Stephen Paddock, the shooter from the events of Mandalay Bay this past weekend, passed Nevada background checks and legally bought most of his 43 firearms from an assortment of gun stores in the state.

While automatic weapons were banned in 1986, those manufactured before that ban are grandfathered in as long as they are registered, and semi-automatic weapons can be legally modified to be fully automatic. It has been speculated but is not yet known that Paddock used automatic weapons in the shooting; most mass shootings do not feature automatic weapons anyway.
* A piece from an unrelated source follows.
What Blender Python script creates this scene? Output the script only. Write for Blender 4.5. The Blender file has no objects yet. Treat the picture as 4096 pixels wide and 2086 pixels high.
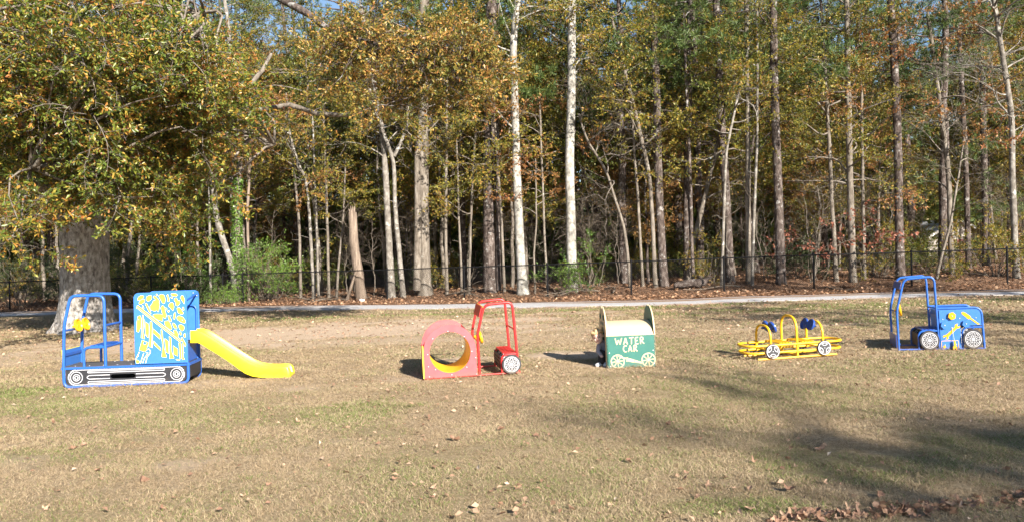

For too many right now, it is time to mourn. For even more, the mourning will never end. The oldest person to die in a mass shooting in America was a 98-year-old woman; the youngest was an 8-month-old boy who could be a 33-year-old man today.

Though certain further strictures on gun ownership seem logical, like continuing to limit the variety and amount of guns that citizens are allowed to purchase, mass shootings will not stop until America fundamentally improves its mental health care access, removes stigmas around mental health treatment and makes a concerted effort to end the popularization of gun use.